## BEGIN
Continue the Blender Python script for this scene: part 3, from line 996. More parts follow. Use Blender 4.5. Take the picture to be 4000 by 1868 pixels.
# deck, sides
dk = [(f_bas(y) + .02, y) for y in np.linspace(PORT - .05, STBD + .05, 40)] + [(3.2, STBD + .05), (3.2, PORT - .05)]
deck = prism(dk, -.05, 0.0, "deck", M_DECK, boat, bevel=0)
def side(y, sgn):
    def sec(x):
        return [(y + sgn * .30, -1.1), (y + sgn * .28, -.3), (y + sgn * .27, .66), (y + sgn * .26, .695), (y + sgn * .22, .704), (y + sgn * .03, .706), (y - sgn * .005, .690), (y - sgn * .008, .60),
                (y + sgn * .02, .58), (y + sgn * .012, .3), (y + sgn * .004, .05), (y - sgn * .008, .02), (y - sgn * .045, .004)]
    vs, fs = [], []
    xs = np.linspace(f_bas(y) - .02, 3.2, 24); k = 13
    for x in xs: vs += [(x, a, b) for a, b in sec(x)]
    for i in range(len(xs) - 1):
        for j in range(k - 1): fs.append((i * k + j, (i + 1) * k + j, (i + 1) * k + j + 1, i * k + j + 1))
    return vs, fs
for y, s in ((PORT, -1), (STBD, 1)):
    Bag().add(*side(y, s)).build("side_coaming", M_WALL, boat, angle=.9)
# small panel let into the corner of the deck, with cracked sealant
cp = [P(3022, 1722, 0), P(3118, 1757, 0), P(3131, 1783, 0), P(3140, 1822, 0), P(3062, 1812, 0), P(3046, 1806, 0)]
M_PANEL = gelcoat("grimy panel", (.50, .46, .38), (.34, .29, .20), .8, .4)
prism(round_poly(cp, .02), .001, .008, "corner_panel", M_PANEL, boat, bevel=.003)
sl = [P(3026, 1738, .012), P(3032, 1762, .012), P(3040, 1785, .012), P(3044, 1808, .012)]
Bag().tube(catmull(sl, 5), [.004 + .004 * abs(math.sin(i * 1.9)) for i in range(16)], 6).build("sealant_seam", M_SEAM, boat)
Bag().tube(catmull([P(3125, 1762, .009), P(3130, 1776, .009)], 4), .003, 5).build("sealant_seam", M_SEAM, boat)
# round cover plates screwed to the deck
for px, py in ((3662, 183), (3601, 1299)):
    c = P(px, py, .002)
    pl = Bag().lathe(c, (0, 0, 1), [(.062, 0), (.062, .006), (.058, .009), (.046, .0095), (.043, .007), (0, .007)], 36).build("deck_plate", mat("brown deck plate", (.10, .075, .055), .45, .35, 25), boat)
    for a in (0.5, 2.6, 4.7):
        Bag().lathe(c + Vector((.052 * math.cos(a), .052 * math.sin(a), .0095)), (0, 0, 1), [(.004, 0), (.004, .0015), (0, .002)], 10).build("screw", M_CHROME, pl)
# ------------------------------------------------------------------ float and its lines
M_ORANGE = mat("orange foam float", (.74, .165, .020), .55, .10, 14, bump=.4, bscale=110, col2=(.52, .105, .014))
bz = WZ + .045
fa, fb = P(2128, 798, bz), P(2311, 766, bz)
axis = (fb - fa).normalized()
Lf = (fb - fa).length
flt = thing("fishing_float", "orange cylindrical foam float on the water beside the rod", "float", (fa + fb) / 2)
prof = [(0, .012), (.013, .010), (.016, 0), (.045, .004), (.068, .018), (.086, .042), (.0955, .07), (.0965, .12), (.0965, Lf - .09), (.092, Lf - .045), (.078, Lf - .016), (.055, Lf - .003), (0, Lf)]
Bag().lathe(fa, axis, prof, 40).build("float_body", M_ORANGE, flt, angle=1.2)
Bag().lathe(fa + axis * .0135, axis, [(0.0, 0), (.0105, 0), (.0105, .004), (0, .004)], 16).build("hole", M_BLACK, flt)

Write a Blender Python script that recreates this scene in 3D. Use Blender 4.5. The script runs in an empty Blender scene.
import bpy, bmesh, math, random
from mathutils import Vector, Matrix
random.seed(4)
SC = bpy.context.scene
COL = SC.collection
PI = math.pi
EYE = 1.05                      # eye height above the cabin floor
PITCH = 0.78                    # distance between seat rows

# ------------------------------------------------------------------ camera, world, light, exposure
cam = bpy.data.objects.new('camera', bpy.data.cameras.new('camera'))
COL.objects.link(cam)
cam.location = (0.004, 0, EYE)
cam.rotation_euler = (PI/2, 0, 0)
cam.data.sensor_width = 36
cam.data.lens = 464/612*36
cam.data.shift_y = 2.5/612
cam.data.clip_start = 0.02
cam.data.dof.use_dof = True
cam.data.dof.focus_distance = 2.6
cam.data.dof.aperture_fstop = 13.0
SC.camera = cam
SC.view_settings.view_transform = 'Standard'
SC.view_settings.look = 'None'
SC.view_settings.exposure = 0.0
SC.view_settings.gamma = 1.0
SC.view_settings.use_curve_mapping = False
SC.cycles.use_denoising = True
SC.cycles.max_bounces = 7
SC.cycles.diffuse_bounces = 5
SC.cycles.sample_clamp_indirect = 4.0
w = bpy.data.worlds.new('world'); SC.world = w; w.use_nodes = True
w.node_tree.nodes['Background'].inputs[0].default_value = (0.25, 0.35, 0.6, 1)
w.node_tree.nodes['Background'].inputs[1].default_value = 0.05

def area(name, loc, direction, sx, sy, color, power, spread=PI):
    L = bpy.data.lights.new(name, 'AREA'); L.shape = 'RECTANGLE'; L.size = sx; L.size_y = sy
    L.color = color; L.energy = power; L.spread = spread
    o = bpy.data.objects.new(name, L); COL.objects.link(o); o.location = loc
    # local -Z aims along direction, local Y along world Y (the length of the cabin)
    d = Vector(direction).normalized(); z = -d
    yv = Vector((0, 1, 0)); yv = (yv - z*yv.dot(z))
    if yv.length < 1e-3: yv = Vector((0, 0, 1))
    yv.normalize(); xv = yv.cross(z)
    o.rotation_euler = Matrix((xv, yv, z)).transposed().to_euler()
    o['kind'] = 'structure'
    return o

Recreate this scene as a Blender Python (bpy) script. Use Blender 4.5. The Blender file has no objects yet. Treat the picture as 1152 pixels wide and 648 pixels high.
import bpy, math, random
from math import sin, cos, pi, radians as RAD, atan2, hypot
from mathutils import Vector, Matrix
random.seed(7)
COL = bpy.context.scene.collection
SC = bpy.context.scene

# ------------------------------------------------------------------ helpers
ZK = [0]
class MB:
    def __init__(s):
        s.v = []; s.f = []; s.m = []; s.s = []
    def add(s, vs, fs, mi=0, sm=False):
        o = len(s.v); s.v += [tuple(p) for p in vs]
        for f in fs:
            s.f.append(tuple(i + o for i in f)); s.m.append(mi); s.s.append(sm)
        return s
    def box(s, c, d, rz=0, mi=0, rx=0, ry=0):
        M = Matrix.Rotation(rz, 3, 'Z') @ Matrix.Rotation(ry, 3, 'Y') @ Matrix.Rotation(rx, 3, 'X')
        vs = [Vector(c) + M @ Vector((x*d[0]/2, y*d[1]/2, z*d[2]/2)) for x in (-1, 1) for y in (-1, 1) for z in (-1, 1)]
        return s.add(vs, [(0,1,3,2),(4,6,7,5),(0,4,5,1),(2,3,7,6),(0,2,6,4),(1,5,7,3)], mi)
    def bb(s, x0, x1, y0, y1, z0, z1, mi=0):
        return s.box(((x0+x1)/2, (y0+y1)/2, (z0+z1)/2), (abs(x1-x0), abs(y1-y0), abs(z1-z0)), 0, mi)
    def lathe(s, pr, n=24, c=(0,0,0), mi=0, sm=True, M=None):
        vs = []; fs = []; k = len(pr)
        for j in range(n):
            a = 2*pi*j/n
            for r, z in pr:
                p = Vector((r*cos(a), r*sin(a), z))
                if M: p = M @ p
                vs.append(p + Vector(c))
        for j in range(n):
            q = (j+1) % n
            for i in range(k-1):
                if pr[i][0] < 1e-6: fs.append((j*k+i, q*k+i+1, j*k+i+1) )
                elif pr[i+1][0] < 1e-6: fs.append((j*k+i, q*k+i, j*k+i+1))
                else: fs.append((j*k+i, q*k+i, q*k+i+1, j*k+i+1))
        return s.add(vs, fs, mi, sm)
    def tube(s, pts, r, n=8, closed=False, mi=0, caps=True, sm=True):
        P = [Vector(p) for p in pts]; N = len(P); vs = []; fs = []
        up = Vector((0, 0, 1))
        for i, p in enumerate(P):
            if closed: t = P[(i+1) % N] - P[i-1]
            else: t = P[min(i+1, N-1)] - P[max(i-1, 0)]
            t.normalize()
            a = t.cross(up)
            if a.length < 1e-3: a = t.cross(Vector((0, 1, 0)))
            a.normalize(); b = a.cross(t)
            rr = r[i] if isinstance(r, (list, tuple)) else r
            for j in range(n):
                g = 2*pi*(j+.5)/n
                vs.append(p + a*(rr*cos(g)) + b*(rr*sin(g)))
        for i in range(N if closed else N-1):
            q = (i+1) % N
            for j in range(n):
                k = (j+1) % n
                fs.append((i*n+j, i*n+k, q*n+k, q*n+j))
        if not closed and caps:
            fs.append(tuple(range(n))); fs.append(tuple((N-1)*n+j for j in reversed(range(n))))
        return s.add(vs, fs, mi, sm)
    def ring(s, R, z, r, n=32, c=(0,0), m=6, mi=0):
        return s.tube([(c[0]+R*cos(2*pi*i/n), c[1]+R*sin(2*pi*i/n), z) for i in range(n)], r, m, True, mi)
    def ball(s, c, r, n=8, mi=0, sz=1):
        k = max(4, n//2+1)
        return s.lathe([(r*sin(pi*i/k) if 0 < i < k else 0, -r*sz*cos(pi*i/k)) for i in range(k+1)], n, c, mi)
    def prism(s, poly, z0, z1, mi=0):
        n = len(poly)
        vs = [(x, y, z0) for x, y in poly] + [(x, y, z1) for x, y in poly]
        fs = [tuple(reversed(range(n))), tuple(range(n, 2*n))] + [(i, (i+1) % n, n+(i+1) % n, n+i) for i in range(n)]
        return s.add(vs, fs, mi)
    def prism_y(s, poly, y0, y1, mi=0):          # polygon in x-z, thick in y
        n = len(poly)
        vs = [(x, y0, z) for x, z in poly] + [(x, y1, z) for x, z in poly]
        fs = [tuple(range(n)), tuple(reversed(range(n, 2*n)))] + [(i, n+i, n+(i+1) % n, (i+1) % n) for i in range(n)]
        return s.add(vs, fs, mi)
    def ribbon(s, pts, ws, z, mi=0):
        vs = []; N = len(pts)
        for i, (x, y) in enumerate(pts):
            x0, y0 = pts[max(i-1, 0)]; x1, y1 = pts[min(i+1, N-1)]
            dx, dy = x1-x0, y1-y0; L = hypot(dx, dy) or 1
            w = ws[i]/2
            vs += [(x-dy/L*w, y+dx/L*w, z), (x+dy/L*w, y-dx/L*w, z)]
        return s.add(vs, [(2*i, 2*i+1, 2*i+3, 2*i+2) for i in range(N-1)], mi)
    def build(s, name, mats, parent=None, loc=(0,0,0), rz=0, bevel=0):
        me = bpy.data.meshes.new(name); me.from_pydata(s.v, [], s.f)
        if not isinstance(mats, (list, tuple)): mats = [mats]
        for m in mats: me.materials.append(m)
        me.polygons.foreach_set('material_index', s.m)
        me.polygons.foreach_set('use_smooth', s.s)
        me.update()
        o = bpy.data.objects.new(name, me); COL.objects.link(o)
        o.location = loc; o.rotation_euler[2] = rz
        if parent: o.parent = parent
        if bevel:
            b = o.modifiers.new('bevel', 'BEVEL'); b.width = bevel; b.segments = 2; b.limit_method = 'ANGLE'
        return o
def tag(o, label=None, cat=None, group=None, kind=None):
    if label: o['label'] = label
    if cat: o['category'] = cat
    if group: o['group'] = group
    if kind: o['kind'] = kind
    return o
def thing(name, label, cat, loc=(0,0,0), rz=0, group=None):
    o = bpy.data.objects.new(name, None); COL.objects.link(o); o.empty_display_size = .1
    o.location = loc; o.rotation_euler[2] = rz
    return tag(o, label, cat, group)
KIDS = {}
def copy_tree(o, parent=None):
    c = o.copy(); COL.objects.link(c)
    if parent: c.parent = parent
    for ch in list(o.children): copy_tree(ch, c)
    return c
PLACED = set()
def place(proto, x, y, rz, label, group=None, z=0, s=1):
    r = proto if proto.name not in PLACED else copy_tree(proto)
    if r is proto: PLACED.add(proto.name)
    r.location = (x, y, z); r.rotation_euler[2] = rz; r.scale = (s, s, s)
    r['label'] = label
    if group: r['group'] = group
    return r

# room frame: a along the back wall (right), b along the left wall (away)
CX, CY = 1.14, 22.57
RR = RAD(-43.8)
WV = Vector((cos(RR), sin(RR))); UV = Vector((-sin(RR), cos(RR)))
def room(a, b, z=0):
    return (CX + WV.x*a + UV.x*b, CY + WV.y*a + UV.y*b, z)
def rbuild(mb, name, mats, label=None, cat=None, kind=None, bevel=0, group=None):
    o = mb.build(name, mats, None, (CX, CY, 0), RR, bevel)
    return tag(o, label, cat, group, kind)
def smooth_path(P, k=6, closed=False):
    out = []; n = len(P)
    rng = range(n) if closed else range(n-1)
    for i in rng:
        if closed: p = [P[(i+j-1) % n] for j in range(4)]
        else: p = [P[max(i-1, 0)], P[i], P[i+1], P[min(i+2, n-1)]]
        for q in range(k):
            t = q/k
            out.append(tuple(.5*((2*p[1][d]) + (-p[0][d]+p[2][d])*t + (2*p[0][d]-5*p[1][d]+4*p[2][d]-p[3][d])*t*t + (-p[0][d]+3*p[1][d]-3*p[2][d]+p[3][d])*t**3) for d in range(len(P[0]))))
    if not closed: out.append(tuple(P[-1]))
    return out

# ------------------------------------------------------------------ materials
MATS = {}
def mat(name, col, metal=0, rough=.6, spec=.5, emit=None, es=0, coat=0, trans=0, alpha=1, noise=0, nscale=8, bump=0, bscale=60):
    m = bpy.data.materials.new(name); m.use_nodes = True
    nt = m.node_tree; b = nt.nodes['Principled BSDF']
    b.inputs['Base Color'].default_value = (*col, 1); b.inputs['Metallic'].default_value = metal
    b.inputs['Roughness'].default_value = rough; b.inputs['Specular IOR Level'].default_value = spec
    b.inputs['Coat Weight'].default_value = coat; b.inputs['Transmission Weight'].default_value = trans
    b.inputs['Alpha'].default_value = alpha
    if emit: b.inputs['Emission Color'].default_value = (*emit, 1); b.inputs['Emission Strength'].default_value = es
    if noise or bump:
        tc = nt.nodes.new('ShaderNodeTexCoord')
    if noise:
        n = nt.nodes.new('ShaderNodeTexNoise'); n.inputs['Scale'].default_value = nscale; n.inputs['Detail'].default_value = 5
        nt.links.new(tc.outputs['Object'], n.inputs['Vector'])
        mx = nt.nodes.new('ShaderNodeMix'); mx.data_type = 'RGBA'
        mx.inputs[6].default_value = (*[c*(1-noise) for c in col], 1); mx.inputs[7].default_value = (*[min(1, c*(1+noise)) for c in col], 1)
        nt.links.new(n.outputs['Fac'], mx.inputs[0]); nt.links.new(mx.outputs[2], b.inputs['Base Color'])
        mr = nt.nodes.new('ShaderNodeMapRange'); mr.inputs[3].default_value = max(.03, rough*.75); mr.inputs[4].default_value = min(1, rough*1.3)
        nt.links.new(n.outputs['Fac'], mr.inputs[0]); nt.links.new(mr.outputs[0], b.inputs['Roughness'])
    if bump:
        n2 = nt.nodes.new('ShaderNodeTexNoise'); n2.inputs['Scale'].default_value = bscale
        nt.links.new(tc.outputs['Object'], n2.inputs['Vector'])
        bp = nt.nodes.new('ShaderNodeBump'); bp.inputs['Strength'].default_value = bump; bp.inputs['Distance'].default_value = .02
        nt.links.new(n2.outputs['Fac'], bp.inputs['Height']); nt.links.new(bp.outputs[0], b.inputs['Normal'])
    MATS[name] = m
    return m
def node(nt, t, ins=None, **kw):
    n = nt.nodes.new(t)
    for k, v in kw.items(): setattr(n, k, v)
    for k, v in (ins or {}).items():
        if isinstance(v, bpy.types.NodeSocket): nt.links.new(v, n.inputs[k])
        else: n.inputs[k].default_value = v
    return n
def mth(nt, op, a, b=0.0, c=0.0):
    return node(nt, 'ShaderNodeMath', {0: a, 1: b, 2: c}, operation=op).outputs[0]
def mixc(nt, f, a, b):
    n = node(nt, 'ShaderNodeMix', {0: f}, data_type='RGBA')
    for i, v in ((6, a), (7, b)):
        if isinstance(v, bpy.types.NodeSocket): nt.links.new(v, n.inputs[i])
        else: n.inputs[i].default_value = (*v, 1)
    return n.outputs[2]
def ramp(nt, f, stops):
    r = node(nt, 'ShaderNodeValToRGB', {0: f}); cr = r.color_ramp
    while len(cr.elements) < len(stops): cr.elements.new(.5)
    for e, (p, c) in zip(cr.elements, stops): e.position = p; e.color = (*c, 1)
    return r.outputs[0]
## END
*PROBLEM DESCRIPTION*:
Isolate the lines that hold the word "Python" and copy all of them.

*RESULT FOR THIS TASK*:
Continue the Blender Python script for this scene: part 3, from line 996. More parts follow. Use Blender 4.5. Take the picture to be 4000 by 1868 pixels.
Write a Blender Python script that recreates this scene in 3D. Use Blender 4.5. The script runs in an empty Blender scene.
Recreate this scene as a Blender Python (bpy) script. Use Blender 4.5. The Blender file has no objects yet. Treat the picture as 1152 pixels wide and 648 pixels high.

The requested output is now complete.